I leave behind traffic and every sound that people make. Asphalt gives way to pine needles. Feet find the earth. The breath deepens.

Not quite a God
I pass a group of fit-looking ajummas: Older women clad in electric-colored hiking gear, eyes laughing, voices carrying down the trail. The women you meet out here are different from the softer, rounder, variant you see on buses. The mountain ajumma is slender. They are lean, quieter, faster. Their hair is straight rather than curly. They offer me some peeled apple slices. Their eyes glisten. I bow, thanking them by saying “samneeda.” The first few syllables of my Korean thank you are lost in the air and the descending bow as my eyes travel down.

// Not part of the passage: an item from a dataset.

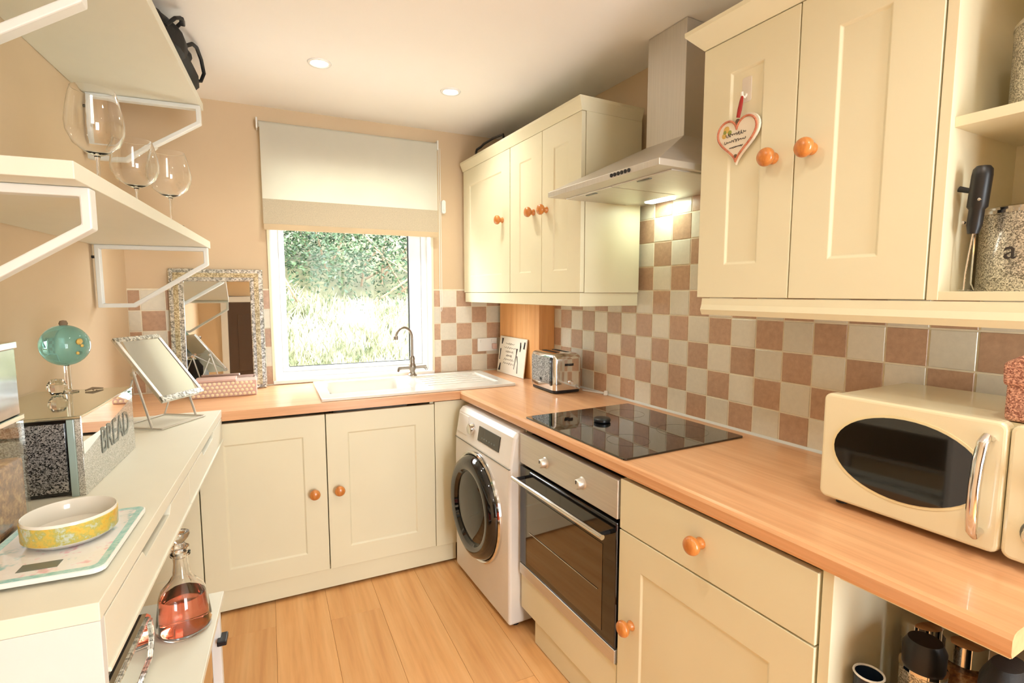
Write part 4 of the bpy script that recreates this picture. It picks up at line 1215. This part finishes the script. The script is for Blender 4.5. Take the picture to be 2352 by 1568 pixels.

Mountains have long been sacred in Korea. They are the Land, with an intentional capital letter. They are the place where you meet the Sanshin (the mountain spirit). One can find depictions of the Sanshin. His, or her, portraits or statues can be found in painted pavilions, often tucked behind Buddhist temples. The Sanshin is shown as always watching, with the male depictions always smiling beneath a white beard. The Sanshin is part myth and part ancestor. They gave people ginseng to keep them alive. Climb just high enough that the air thins, and you might feel this Spirit before you seeing the male, female or hybrid male-female form.
Sanshin is not quite a god. But not a ghost either. He (I wonder whether the pronoun is correct?) is something in between. He seems to be more a principle than a person. He belongs to no official pantheon of gods. He simply is. His existence is accepted the way one acknowledges the coming of rain. Some say he is the father of Korea’s first man and founder, Dangun. Birthed at the origin of the Korean people, part bear and part myth, Dangun is regarded as a full ancestor.
My father-in-law still grimaces when I accidentally refer to the Sanshin as a myth. My kids sing his song at the local school. Others say Sanshin is the spirit of the mountain itself: A soul made of roots and wind and ancient knowing. What strikes me most is that Sanshin survives. In a country of 5G towers and KTX trains, of skyscrapers and social media, this old spirit still holds ground. He is not jealous. He does not demand worship or tithes. He simply is.
Korea’s mountains teach impermanence in their own tongue. In spring, cherry blossoms write poems on the path. In autumn, danpoong (fall foliage) paints the slopes in red, gold, and rust. Each leaf is a firework of death. And in winter, snow weighs the trees until they creak in resignation. The Korean word sunhwan (cycle) lives here. Nothing is lost, only transformed. Things return to their place of beginning. Spring, summer, autumn, winter… and spring again.

Maybe that’s what the mountains really teach us: Rhythm. A rhythm forgotten in the hypermodernity of the capital, where we experience only the endless loops of franchise coffee and scrolling screens.
On a narrow pass above the tree line, with nothing but wind and your heartbeat for company, the world is reduced and made whole, all at once. The body feels its edges again. The self is clarified. Here, you have no name. Only spirit.
In this stark environment, we can see the world not as something to be owned or consumed, but something that lives through us. The mountain does not belong to Korea. Korea belongs to the mountain. And for a few hours, should you choose to venture out, so do you.